In any case, several of these things could be tried together. A few small steps to create a more welcoming environment for state-building political projects could make a large difference to the prospects of realising a positive outturn from the PRSP experiment.

To sum up, there are sound reasons for wanting more country ownership of poverty-reduction policies. The PRSP experiment has been the only show in town in trying to address this need for the last ten years.

It cannot yet be said that the experiment has failed, if only because no better idea has yet been articulated by anyone.

On the other hand, it is clear that PRSPs have not delivered what was hoped for, and the reasons include the rather simple theory of political change that was one of the conceptual underpinnings of the experiment.

The theory that participation alone can generate accountability and an orientation to results is inconsistent with many findings from social science research. It also seems not to be confirmed by the PRSP experiment.

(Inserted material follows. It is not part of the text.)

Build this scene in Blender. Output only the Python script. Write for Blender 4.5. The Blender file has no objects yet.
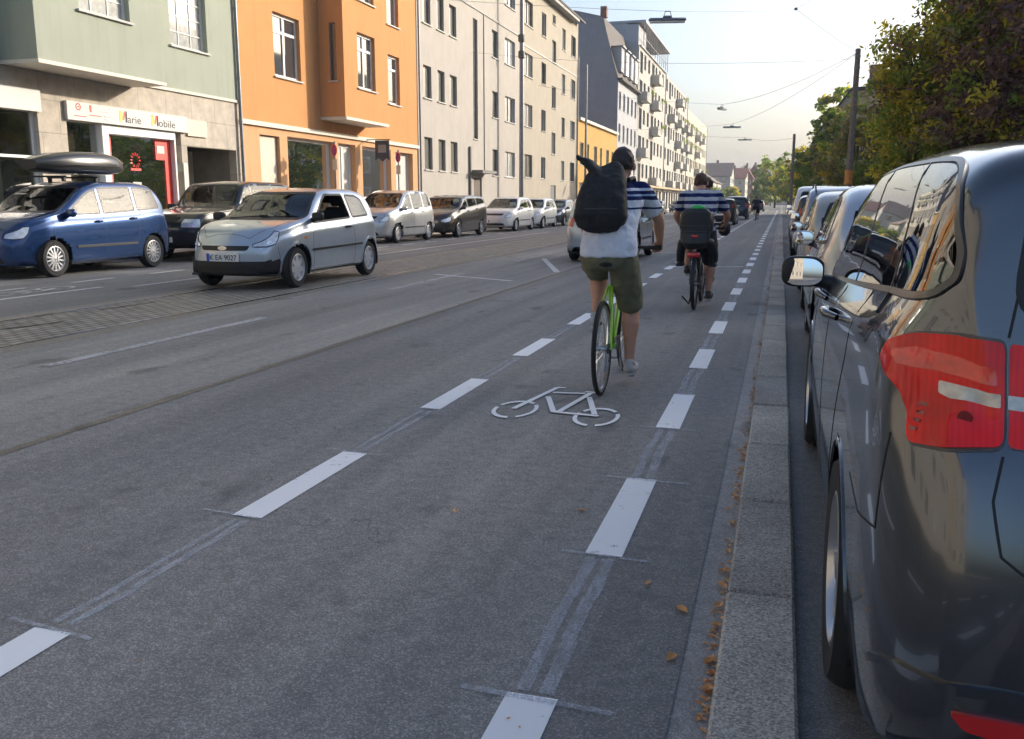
import bpy, bmesh, math, random
import numpy as np
from mathutils import Vector, Matrix, Euler
from mathutils.bvhtree import BVHTree
from mathutils.geometry import delaunay_2d_cdt
R = math.radians
random.seed(7)
scene = bpy.context.scene
COL = scene.collection

# ------------------------------------------------------------------ helpers
def tag(o, label=None, cat=None, group=None, kind=None):
    if label: o['label'] = label
    if cat: o['category'] = cat
    if group: o['group'] = group
    if kind: o['kind'] = kind
    return o

def empty(name, loc=(0, 0, 0), rz=0.0, parent=None):
    o = bpy.data.objects.new(name, None)
    COL.objects.link(o)
    o.location = loc
    o.rotation_euler = (0, 0, rz)
    o.empty_display_size = .1
    if parent: o.parent = parent
    return o

def children(o):
    return [c for c in list(COL.objects) if c.parent == o]

def copy_tree(o, parent=None, kids=None):
    if kids is None:
        kids = {}
        for c in COL.objects:
            if c.parent: kids.setdefault(c.parent.name, []).append(c)
    c = o.copy(); COL.objects.link(c); c.parent = parent
    for ch in kids.get(o.name, []): copy_tree(ch, c, kids)
    return c

def mesh_obj(name, verts, faces, mats, parent=None, smooth=None, mi=None):
    me = bpy.data.meshes.new(name)
    me.from_pydata([tuple(v) for v in verts], [], faces)
    if not isinstance(mats, (list, tuple)): mats = [mats]
    for m in mats: me.materials.append(m)
    if mi is not None:
        me.polygons.foreach_set('material_index', mi)
    if smooth is not None:
        me.polygons.foreach_set('use_smooth', [True] * len(me.polygons))
        if smooth < 179: me.set_sharp_from_angle(angle=R(smooth))
    me.update()
    o = bpy.data.objects.new(name, me)
    COL.objects.link(o)
    if parent: o.parent = parent
    return o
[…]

Despite what has been learned from PRSP processes, quite a lot of the current donor agenda remains valid and sensible.

But it is not sufficient. Both PRSPs and the efforts that have been made to align aid with them have underlined the pivotal importance of domestic politics and its trajectory.

This paper has drawn attention to three types of possible international action that are the missing links in the politics of development after many years of PRSPs.

They are: more serious understanding of country contexts by donor staffs; a willingness to go public about issues that donors currently discuss behind closed doors; and a more serious effort to construct regional neighbourhoods and a global climate of opinion that would do what PRSPs have been unable to do …. to really increase the dynamic generation of the construction of developmental states in poor countries.